Written instruction
Output a verbatim copy of the data, cut off after the line that contains "R = math.radians".

Recorded data
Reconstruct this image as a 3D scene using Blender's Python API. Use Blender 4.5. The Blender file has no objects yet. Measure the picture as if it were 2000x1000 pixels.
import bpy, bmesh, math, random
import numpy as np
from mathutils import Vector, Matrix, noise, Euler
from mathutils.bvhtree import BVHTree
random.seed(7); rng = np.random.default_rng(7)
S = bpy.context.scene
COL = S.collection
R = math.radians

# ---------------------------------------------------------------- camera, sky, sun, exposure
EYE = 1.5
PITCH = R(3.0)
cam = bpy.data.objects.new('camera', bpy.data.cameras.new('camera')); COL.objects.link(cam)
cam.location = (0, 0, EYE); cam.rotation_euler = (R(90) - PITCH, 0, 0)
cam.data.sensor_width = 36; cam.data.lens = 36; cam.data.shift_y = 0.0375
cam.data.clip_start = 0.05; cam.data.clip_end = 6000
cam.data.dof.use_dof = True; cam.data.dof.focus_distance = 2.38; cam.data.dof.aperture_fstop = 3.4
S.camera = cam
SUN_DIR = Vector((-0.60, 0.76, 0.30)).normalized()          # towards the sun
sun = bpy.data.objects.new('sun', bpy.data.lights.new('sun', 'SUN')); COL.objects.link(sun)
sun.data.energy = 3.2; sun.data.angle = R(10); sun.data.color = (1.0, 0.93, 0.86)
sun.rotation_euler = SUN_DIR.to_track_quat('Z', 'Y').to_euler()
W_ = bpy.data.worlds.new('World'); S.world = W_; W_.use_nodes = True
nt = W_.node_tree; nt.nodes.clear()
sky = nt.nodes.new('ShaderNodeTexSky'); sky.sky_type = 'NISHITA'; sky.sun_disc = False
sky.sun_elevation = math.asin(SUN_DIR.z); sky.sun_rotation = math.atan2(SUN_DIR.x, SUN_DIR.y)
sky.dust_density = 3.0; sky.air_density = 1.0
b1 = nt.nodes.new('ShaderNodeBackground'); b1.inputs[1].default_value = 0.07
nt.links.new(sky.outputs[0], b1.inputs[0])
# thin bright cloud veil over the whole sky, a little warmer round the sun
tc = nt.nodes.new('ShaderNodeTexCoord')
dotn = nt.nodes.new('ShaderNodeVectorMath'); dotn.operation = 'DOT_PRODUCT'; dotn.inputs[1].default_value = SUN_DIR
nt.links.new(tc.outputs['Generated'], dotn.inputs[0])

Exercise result
Reconstruct this image as a 3D scene using Blender's Python API. Use Blender 4.5. The Blender file has no objects yet. Measure the picture as if it were 2000x1000 pixels.
import bpy, bmesh, math, random
import numpy as np
from mathutils import Vector, Matrix, noise, Euler
from mathutils.bvhtree import BVHTree
random.seed(7); rng = np.random.default_rng(7)
S = bpy.context.scene
COL = S.collection
R = math.radians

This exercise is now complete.